Haha! Reynolds pipped at the post with “Cherry Red”, but still setting an attack groundhog upon me. They are terrifying beasts, aren’t they. Are The Groudhogs a bit neglected? I know “Split” is regarded as their masterpiece and it is awesome (and lyrically brilliant too, especially 1-4’s tale of a night of paranoia slowly resolving itself into a disturbed sleep) but they had a pretty good album run there in the seventies.
Funnily enough I was listening to Beefheart the other night myself after realising that this sounds really nothing like the original. I’m a bit unorthodox on Beefheart, as in, Clearspot, The Spotlight Kid are immense records and I’m really fond of the soft and hazy (as opposed to Fast n Bulbous) stuff on Blue Jeans and Moon Beams and some of the stuff on Doc at the Radar Station, while the last one, Ice Cream for Crow, I think is a kind of late masterpiece.

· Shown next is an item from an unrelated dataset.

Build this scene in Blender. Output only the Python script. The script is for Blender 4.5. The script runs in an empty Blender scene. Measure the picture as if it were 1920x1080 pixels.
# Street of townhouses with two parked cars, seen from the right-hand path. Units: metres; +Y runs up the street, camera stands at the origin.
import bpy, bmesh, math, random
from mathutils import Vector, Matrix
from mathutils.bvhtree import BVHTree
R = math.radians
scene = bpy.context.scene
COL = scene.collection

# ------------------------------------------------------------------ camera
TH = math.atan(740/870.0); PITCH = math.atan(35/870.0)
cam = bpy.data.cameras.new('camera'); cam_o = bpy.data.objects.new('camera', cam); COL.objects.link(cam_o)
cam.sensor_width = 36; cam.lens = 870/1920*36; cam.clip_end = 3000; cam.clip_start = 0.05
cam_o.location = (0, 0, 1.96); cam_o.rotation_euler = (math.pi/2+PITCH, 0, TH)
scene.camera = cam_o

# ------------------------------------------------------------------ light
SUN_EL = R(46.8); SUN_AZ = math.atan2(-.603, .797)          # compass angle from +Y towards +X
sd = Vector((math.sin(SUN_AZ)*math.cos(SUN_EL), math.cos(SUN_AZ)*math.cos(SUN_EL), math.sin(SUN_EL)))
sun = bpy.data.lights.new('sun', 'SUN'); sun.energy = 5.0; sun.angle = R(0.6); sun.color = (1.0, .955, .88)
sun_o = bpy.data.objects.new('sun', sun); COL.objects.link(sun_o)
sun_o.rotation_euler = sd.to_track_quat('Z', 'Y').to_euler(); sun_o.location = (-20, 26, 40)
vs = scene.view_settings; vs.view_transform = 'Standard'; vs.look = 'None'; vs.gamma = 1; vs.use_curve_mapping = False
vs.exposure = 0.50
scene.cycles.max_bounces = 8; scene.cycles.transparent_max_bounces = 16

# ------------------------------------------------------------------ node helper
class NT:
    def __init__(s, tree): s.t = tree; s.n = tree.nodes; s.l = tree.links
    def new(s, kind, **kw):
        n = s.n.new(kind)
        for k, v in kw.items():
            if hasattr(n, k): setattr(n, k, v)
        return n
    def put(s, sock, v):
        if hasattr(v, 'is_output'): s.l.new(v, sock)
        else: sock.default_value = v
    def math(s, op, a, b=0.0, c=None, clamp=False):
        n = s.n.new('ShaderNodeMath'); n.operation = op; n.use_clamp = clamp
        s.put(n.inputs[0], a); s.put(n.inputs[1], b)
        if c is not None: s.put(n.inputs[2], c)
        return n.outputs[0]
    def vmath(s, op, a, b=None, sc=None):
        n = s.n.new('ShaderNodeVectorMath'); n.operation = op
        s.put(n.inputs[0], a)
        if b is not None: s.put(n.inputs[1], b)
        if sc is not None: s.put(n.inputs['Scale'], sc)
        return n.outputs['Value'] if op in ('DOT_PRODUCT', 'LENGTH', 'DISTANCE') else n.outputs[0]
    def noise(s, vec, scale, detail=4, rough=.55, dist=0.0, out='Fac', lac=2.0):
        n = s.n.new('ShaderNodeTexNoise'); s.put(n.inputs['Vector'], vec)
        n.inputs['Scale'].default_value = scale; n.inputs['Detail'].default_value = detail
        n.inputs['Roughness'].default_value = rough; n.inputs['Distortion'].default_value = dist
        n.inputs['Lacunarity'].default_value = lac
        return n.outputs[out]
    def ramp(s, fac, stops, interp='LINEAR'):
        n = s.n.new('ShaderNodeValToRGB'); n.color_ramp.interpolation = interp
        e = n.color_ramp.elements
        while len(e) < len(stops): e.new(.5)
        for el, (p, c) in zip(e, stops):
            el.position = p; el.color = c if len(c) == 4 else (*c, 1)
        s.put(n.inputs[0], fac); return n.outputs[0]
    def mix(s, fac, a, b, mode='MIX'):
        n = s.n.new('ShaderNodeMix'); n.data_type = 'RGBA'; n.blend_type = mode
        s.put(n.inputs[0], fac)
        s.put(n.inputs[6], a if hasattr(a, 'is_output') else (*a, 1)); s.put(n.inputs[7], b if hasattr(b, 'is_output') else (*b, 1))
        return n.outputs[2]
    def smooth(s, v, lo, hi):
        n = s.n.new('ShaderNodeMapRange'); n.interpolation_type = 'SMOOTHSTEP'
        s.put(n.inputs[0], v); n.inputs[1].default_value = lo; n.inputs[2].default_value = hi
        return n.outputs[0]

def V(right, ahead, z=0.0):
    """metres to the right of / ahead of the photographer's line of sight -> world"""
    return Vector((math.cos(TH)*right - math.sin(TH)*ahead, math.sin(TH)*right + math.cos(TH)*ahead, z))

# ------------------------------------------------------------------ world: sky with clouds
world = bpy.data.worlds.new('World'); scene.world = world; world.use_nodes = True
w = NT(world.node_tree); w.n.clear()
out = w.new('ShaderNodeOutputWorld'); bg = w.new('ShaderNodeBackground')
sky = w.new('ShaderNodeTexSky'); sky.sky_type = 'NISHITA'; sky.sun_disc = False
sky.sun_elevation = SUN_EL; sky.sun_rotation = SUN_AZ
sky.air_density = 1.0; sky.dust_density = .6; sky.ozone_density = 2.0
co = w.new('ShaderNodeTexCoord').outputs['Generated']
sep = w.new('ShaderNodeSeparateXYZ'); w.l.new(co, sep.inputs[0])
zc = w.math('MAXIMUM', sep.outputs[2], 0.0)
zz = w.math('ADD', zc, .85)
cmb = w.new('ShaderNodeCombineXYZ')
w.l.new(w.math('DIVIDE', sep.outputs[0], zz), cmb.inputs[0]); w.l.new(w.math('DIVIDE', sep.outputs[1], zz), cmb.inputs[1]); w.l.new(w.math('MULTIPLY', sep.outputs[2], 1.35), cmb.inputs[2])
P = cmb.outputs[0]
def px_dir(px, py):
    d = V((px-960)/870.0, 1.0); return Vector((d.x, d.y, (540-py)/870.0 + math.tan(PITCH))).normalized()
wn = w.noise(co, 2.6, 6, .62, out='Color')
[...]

It could sound a wee bit vitiated I guess from one perspective but I always found it more “elegiac”, sparse and Wintery, the good Captain laying down in the foul rag and bone shop of the heart, plus it contains some really lovely stuff, especially this. What I can’t really get on with is Trout Mask, it just wears me out (I’ll confess, heretically, to having the exact same response to Metal Box, which, after two tracks has just kind of ground me down. Shoot me now, but my favourite PIL album is actually “Album”). I cant be the only person who listens up to Moonlight in Vermont and then thinks about the long, tortured, dry but wacky, dustily unvariegated stretch ahead. Hey Don, some of those guitar parts may have defied the human hand but they also defy the human ear. It’s a triumphant double -whammy of sorts, I suppose. Kind of the musical equivalent of Wilde’s line about foxhunting: the unplayable in pursuit of the unlistenable.

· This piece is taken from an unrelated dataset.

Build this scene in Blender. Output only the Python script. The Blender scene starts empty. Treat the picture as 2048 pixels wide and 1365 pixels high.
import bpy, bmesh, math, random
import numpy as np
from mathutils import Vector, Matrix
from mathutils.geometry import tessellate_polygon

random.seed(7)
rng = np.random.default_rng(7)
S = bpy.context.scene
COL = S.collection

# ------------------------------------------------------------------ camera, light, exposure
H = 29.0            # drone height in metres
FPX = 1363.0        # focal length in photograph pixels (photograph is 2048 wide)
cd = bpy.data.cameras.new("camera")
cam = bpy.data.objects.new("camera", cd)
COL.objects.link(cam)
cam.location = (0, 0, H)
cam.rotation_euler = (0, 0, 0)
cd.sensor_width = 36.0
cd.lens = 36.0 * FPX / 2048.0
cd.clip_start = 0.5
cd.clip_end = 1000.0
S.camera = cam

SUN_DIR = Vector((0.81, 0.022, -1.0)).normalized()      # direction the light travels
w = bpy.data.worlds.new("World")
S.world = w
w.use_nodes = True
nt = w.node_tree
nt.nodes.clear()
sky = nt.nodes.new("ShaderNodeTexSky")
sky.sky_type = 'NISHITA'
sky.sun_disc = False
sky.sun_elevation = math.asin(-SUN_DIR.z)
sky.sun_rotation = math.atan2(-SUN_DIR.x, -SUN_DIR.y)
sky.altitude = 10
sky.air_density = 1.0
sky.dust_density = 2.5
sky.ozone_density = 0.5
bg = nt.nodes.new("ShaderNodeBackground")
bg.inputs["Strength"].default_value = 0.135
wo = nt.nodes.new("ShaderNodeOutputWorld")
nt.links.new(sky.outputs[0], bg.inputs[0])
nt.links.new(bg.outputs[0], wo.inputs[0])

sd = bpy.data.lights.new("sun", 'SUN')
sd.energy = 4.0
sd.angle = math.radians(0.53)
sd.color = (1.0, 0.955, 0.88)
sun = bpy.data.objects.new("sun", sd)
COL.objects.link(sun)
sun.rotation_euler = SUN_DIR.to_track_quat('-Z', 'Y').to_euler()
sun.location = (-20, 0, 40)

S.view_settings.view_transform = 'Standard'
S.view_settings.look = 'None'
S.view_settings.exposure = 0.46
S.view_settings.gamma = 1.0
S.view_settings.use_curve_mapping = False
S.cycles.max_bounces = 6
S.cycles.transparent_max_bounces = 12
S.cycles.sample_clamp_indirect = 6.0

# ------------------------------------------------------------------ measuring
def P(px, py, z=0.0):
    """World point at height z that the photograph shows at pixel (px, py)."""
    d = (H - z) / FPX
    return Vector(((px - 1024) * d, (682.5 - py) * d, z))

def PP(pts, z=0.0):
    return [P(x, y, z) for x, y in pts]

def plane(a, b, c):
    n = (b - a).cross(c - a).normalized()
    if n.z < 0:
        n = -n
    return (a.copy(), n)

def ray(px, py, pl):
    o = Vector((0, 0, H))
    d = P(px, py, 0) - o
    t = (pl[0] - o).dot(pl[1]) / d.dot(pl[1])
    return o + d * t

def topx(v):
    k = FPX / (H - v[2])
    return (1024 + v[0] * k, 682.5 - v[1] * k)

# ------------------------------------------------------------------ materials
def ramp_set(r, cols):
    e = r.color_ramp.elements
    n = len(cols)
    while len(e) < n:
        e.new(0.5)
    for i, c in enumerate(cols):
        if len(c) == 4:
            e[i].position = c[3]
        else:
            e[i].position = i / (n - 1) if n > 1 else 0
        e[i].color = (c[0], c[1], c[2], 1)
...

Yeah the good riffs probably did go to Hair Metal, it’s true. The New York Dolls were a big influence weren’t they, the rawer punkier end of the scene being Hanoi Rocks (this belter is one of Bonsai Silverback’s favourite songs ) and so were (I now realize) Cheap Trick. There is something strangely toothsome and moreish in those glossy Eighties singalong stadium glam confections. If I had to choose something from that era, riff-wise I’d have this and, brace yourself, this.

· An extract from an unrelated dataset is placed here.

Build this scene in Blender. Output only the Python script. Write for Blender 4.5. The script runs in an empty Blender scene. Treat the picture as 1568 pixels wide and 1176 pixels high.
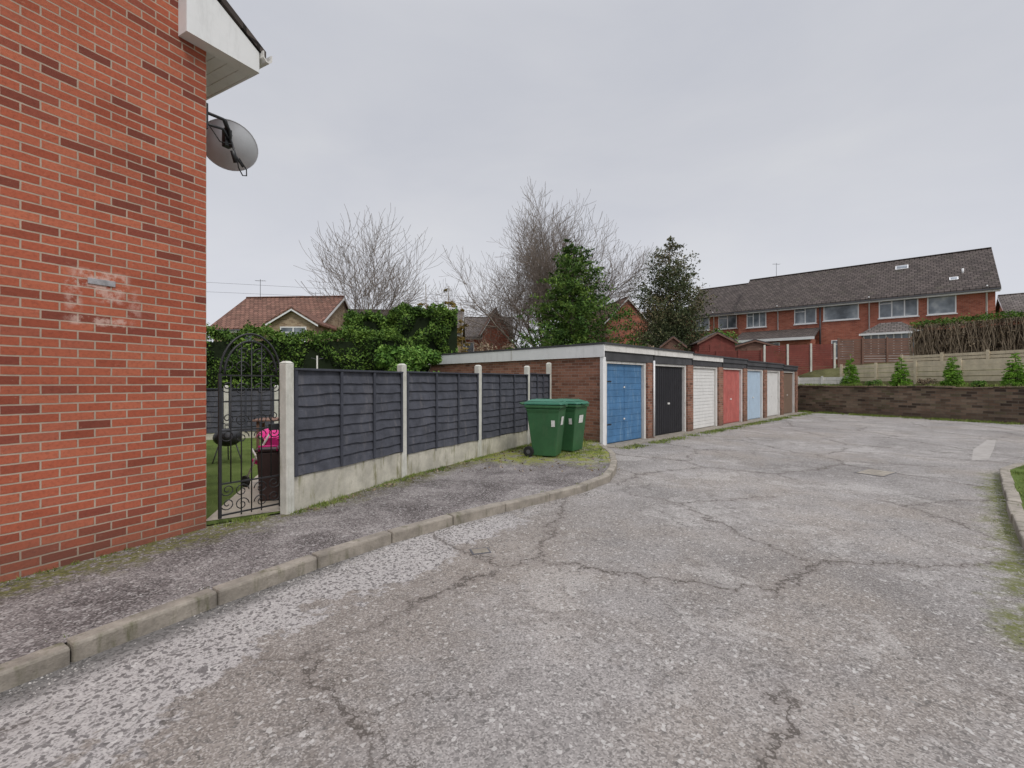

There’s also a bit of an inter-zone (well if you can call a band as huge as Guns and Roses an inter-zone) where hair-metal tried to reinvent itself with injections of thrash metal or by harking back to punk. Modifying the hair metal signifiers a bit and getting heavier. The group of small town punks I hung out with when I was eighteen or nineteen would, mystifyingly, listen to G n R even though everything else was a steady diet of Conflict, Subhumans, Discharge, Amebix, Saw Throat and the Alternative Tentacles back catalogue and stuff on SST was for hippies.
Out of respect to Reynold's trampled Groundhog, I'm not going to go anywhere near AC/DC.
Skipped through the early to late-eighties, have we? Alright then, lets get stuck into a bit of that!
3 comments:
I don't think I 'get' Split; I find it sort of ... okay, while Thank Christ for the Bomb (with its, to me at any rate, morally indecipherable title track) is a stone-cold, rocky, eerie classic.
Paul
Easy to relinquish AC/DC if you've got Free in yer back pocket. ;-)
Ha, 20 years on from uni it's still one of my favourite tunes. Forgot how good that Skid Row track was too.